In 2016 Mr E received a revised quotation for the spouse's pension of £23,726. Mr E complained to the Ombudsman that he would have gifted a smaller amount to his daughter if he had originally been provided with correct figures. As such, Mr E claimed that he had suffered a financial loss due to the incorrect quotations.

The Ombudsman agreed that it was reasonably foreseeable to the Fund administrator that Mr E would base his financial planning on the spouse's pension quotations and that the administrator should have ensured the quotations were correct. However, the Ombudsman noted that the alleged loss claimed by Mr E related to a contingent benefit and so was a hypothetical loss. Mr E did not suffer an actual financial loss due to the incorrect quotations and so no compensation was payable to him as a result of financial injustice.

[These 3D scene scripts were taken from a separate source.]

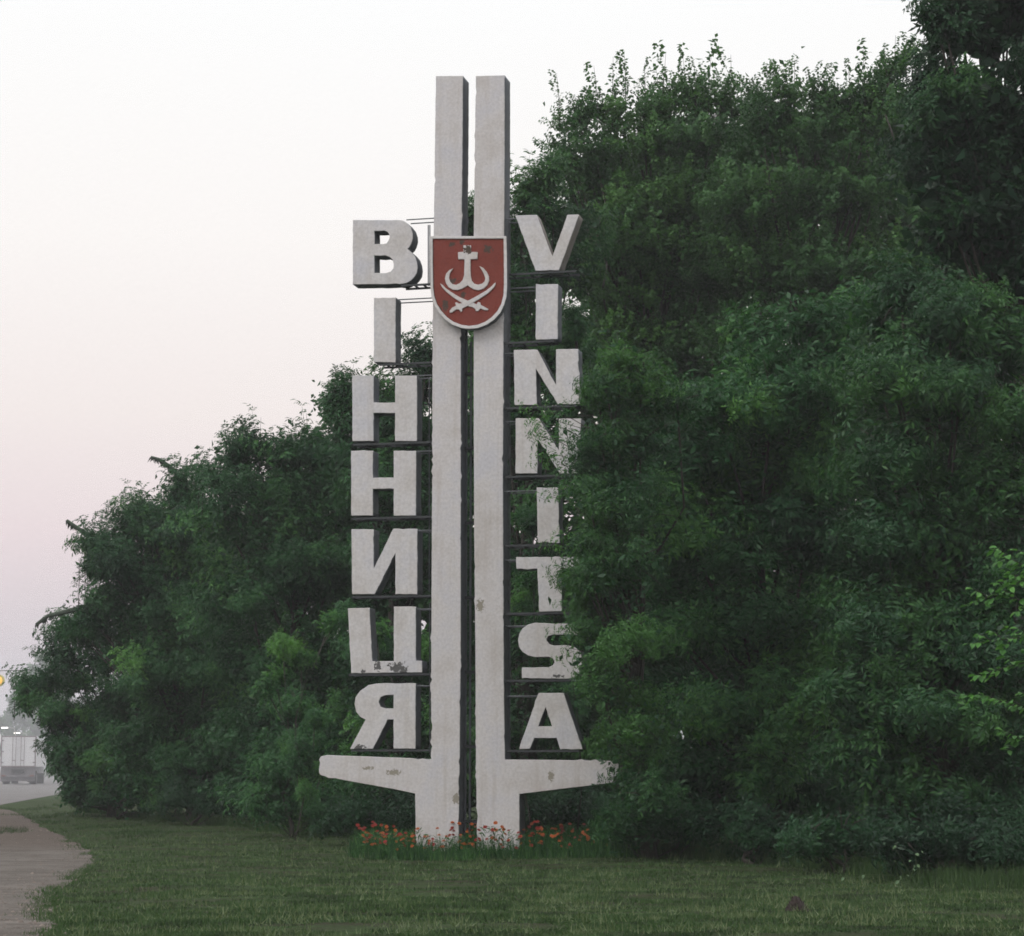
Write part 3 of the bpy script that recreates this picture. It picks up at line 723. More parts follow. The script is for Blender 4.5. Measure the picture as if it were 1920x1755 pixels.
tt, rr_ = tree('willow_leaved_tree', 'tree', 'narrow-leaved tree overhanging the right half of the Latin letters', GR, 33.6, 1222,
     [(1160, 655, 34), (1135, 710, 42), (1205, 720, 62), (1125, 800, 45), (1200, 830, 78), (1115, 900, 50), (1180, 940, 82), (1115, 985, 50), (1185, 1060, 85), (1112, 1080, 46), (1120, 1180, 55), (1180, 1190, 80), (1125, 1280, 50), (1180, 1310, 70), (1200, 1410, 60), (1215, 1500, 60), (1270, 760, 60), (1212, 1450, 38), (1205, 1520, 45), (1195, 1360, 50), (1108, 845, 28), (1100, 905, 26), (1098, 1000, 26), (1106, 1060, 24), (1108, 1125, 26), (1122, 1230, 24)],
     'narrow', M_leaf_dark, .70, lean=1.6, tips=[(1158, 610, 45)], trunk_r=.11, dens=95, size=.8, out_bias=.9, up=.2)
# sprays that hang over the letters
lv = Leaves()
for (px, py, s_, dx) in [(1010, 790, .42, -.4), (1000, 815, .30, -.8), (1030, 820, .42, -.3), (1035, 850, .45, -.5), (1050, 870, .45, -.6), (1065, 860, .45, -.4), (1075, 830, .4, -.5), (1020, 770, .35, 0), (1045, 790, .4, .1), (1085, 880, .5, -.3),
                         (1030, 930, .34, -.8), (1050, 925, .42, -.6), (1070, 950, .5, -.4), (1075, 1000, .45, -.6), (1045, 1020, .38, -.9), (1065, 1040, .45, -.7), (1070, 1075, .45, -.8), (1085, 1110, .45, -.6), (1075, 1150, .35, -.6),
                         (1090, 1190, .45, -.6), (1070, 1215, .4, -.8), (1085, 1240, .42, -.7), (1095, 1265, .4, -.4), (1095, 1200, .4, -.3), (1155, 1440, .3, -.5), (1080, 960, .5, -.2), (1082, 1030, .5, -.2), (1165, 1420, .4, -.2)]:
    p = at(px, py, 34.3 + rng.uniform(-.2, .3)) - rr_
    for q in range(1):
        off = Vector((rng.uniform(-.05, .12), rng.uniform(-.15, .15), rng.uniform(-.08, .08)))
        ax = Vector((dx, rng.uniform(-.4, .2), rng.uniform(-.1, .5)))
        lv.add('narrow', p + off, ax, s_ * rng.uniform(1.3, 1.9), rng.uniform(0, 6), rng.uniform(.5, .9))
    q0 = at(min(px + 130, 1200), py + 60, 33.9) - rr_
    if py > 1300: continue
    mb = MB(); mb.tube([q0, q0.lerp(p, .6) + Vector((0, 0, .08)), p], [.012, .008, .004], 4); mb.build('twig', M_bark, tt)
o = lv.build('hanging_spray', M_leaf_ash, tt)

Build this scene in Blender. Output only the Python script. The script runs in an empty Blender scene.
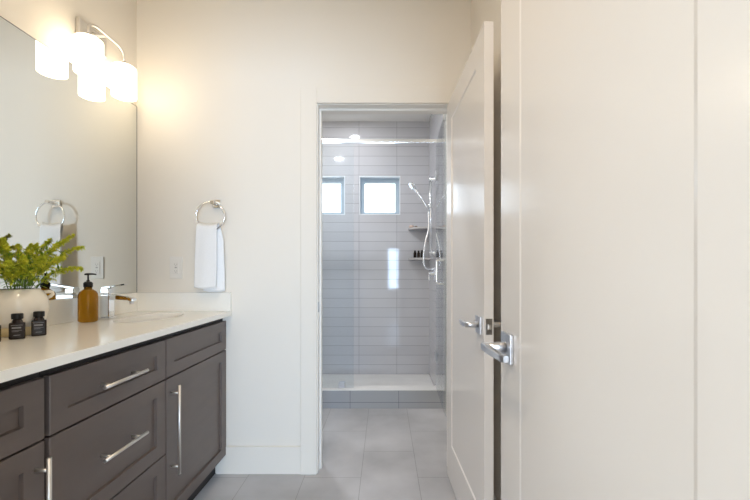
import bpy, bmesh, math, random
from mathutils import Vector, Matrix, Euler
random.seed(7)
PI = math.pi
SC = bpy.context.scene
COL = SC.collection

# ------------------------------------------------------------------ camera
F, VX, VY = 373.0, 384.5, 271.0           # focal length and vanishing point in pixels of the 750x500 frame
CAMZ = 1.132
cd = bpy.data.cameras.new('camera'); cam = bpy.data.objects.new('camera', cd); COL.objects.link(cam)
cam.location = (0, 0, CAMZ); cam.rotation_euler = (PI/2, 0, 0)
cd.sensor_width = 36; cd.sensor_fit = 'HORIZONTAL'; cd.lens = F/750*36
cd.shift_x = -(VX-375)/750; cd.shift_y = (VY-250)/750
cd.clip_start = 0.01
SC.camera = cam

# ------------------------------------------------------------------ world / exposure
w = bpy.data.worlds.new('daylight'); SC.world = w; w.use_nodes = True
bg = w.node_tree.nodes['Background']
bg.inputs[0].default_value = (0.80, 0.90, 1.0, 1); bg.inputs[1].default_value = 3.2
vs = SC.view_settings
vs.view_transform = 'Standard'; vs.look = 'None'; vs.gamma = 1; vs.use_curve_mapping = False
vs.exposure = 0.36
SC.display_settings.display_device = 'sRGB'
cy = SC.cycles
cy.max_bounces = 14; cy.diffuse_bounces = 8; cy.glossy_bounces = 6; cy.transmission_bounces = 8
cy.transparent_max_bounces = 16; cy.caustics_reflective = False; cy.caustics_refractive = False
cy.sample_clamp_indirect = 6
cy.use_denoising = True

def area_light(name, loc, rot, sx, sy, energy, color, shape='RECTANGLE', spread=PI):
    l = bpy.data.lights.new(name, 'AREA'); l.shape = shape; l.size = sx
    if shape in ('RECTANGLE', 'ELLIPSE'): l.size_y = sy
    l.energy = energy; l.color = color; l.spread = spread
    o = bpy.data.objects.new(name, l); COL.objects.link(o); o.location = loc; o.rotation_euler = rot
    return o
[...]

However, the Ombudsman held that there had been maladministration in relation to the incorrect quotations which had resulted in significant distress and inconvenience to Mr E. As a result, the Fund trustees were ordered to pay Mr E a further £500 for non-financial loss in addition to £500 that had already been paid to him by the Fund administrator.

 

Dominic Chappell convicted and fined for failing to provide BHS pension scheme information

Dominic Chappell, the director and majority shareholder of the company that bought BHS for £1, has been ordered to pay more than £87,000 for failing to hand over information to TPR.

Section 72 of the Pensions Act 2004 provides TPR with power to issue an occupational pension scheme's trustees or employers with an information notice requiring them to produce any document, or provide any other information, which is relevant to the exercise of TPR's functions. TPR used this power to issue Mr Chappell with an information notice in relation to its investigations into the sale, and then collapse, of BHS.

Mr Chappell failed to provide the information despite numerous requests and was convicted at Barkingside Magistrates’ Court of three charges of neglecting or refusing to provide information and documents without a reasonable excuse. The Judge ordered him to pay a £50,000 fine, £37,000 costs and a £170 victim surcharge.

This is the fifth criminal conviction secured by TPR against individuals or organisations for failing to comply with section 72 information notices and suggests that TPR is adopting a new hard line in relation to information notice breaches. TPR publicly stated last year that it would no longer hesitate to prosecute companies and individuals who refuse to hand over information it needs for an investigation.

 

Employer debt regulations revised to introduce deferred debt arrangements

Following the completion of a consultation which began in April 2017, the Government has introduced legislation making adjustments to the employer debt regime with effect from 6 April 2018. The main change is the introduction of a new method, a deferred debt arrangement (DDA) to manage a section 75 debt that arises when an employment cessation event (ECE) occurs.

A DDA will enable an employer to defer the requirement to pay an employer debt triggered by an ECE. This is also subject to a range of conditions that would need to be met before a DDA can be put in place and a DDA may terminate in various circumstances, meaning a new debt will probably arise. As a result of the consultation, a number of changes have been made to both the conditions for entering in to a DDA and the circumstances in which a DDA will terminate. In particular, the funding test condition for entering into a DDA has been replaced with a lighter-touch requirement concerning the deferred employer's covenant.

The Government has not watered down the power of the trustees to terminate a DDA in certain circumstances, including where the trustees consider the relevant employer's covenant is likely to weaken materially in the following 12 months. That termination trigger may make DDAs unattractive to employers in most cases. However, DDAs may be of assistance to employers that participate in non-associated multi-employer schemes, who might otherwise struggle to use any of the pre-existing employer debt management options.